Girls Dominate Siemens Science, Math, Technology Competition

Lynne Kiesling

I’m not one to see everything through the lens of gender, but this is pretty cool: for the first time in its nine-year history, girls have won all of the grand prizes at the Siemens math and science competition:

Siemens Foundation President James Whaley says the percentage of girls entering the competition has increased each year; this year, 48% of the contestants were female. Eighty percent of this year’s competitors were from public schools, and one team of finalists consisted of home-schooled girls. Many of the schools whose students were represented also have close ties to nearby universities or research labs. “There are very few [high] schools that have the resources or labs to support this high level of research,” Whaley notes.

Note the importance of the local university ties. Increasingly I meet new undergrads who have taken extensive advantage of local universities for exactly this sort of thing. Here’s a hypothesis: at the margin such ties are more likely to benefit girls than boys. Why? I could offer a host of reasons, largely based on my own personal experience.

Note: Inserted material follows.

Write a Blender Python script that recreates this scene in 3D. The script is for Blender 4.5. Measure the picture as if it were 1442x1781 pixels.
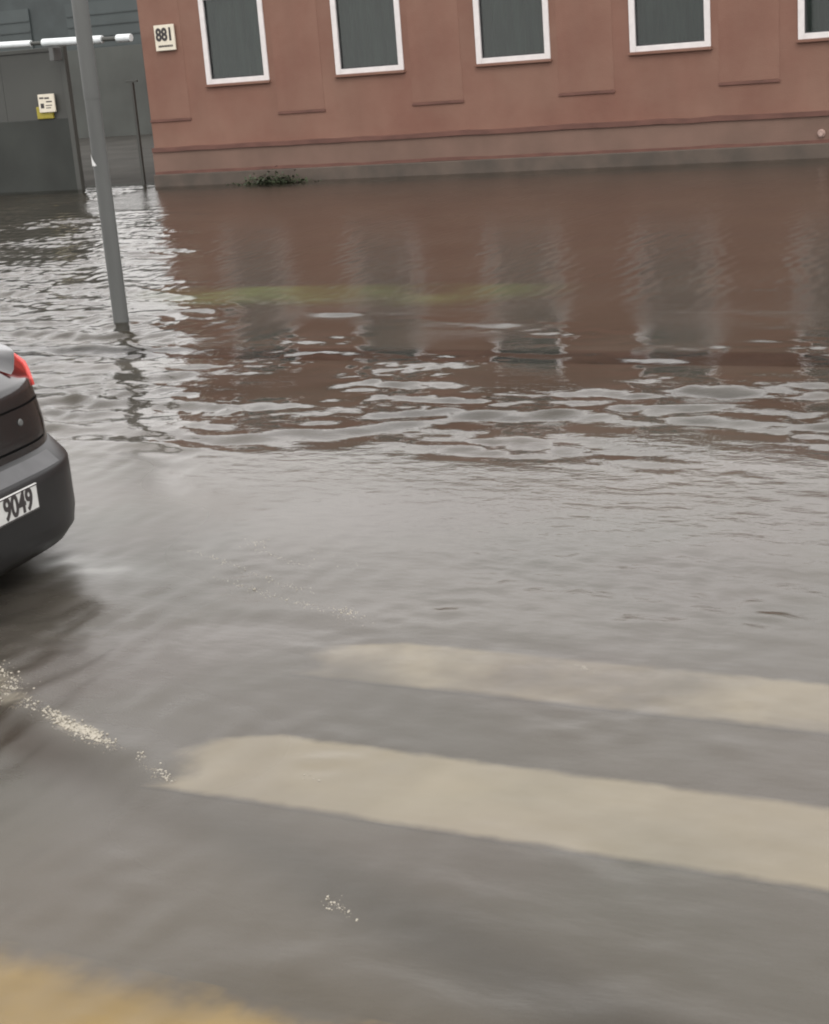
import bpy, bmesh, math, random
import numpy as np
from mathutils import Vector, Matrix

for o in list(bpy.data.objects):
    bpy.data.objects.remove(o)
scene = bpy.context.scene
COL = scene.collection
rnd = random.Random(7)
R = math.radians

# ------------------------------------------------------------------ camera
cam_d = bpy.data.cameras.new("camera")
cam = bpy.data.objects.new("camera", cam_d)
COL.objects.link(cam)
cam_d.sensor_fit = 'HORIZONTAL'
cam_d.sensor_width = 36.0
cam_d.lens = 36.0 * 2715.4 / 1442.0
cam_d.clip_start = 0.05
cam_d.clip_end = 3000
PITCH, ROLL, YAW = 0.2838, -0.0801, 0.463
fwd = Vector((-math.sin(YAW)*math.cos(PITCH), math.cos(YAW)*math.cos(PITCH), -math.sin(PITCH)))
rt = Vector((math.cos(YAW), math.sin(YAW), 0))
up = rt.cross(fwd)
rr = rt*math.cos(ROLL) + up*math.sin(ROLL)
uu = up*math.cos(ROLL) - rt*math.sin(ROLL)
m = Matrix.Identity(4)
for i in range(3):
    m[i][0], m[i][1], m[i][2], m[i][3] = rr[i], uu[i], -fwd[i], (0, 0, 2.0)[i]
cam.matrix_world = m
scene.camera = cam

# ------------------------------------------------------------------ world, sun, exposure (overcast day)
SUN_EL, SUN_ROT = 52, 150
world = bpy.data.worlds.new("World")
scene.world = world
world.use_nodes = True
wn, wl = world.node_tree.nodes, world.node_tree.links
wn.clear()
wout = wn.new('ShaderNodeOutputWorld')
bg = wn.new('ShaderNodeBackground')
bg.inputs['Strength'].default_value = 0.1
sky = wn.new('ShaderNodeTexSky')
sky.sky_type = 'NISHITA'
sky.sun_disc = False
sky.sun_elevation = R(SUN_EL)
sky.sun_rotation = R(SUN_ROT)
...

In any case, this is pretty cool. HT to Instapundit for the link.

4 thoughts on “Girls Dominate Siemens Science, Math, Technology Competition”

  1. I don’t know that this is necessarily a good thing. Women academically outperforming men is a recent phenomenon, and could be spun negatively as well as positively.

    In any case, it bodes well in one respect. If women are overcoming their deficiencies in math, that opens up the pool of potential engineers by 50%.

    If you care about such things, of course.

  2. Anyone know why the media outlets are now so quiet about this? No one has been on TV or radio yet. Isn’t this kind of strange compared with other years? Also what happened in 2004?

  3. There seems to have been a major mistake made in the 2004 competition. Why wasn’t it ever reported on or corrected?

  4. There seems to have been a major mistake made in the 2004 competition. Why wasn’t it ever reported on or corrected?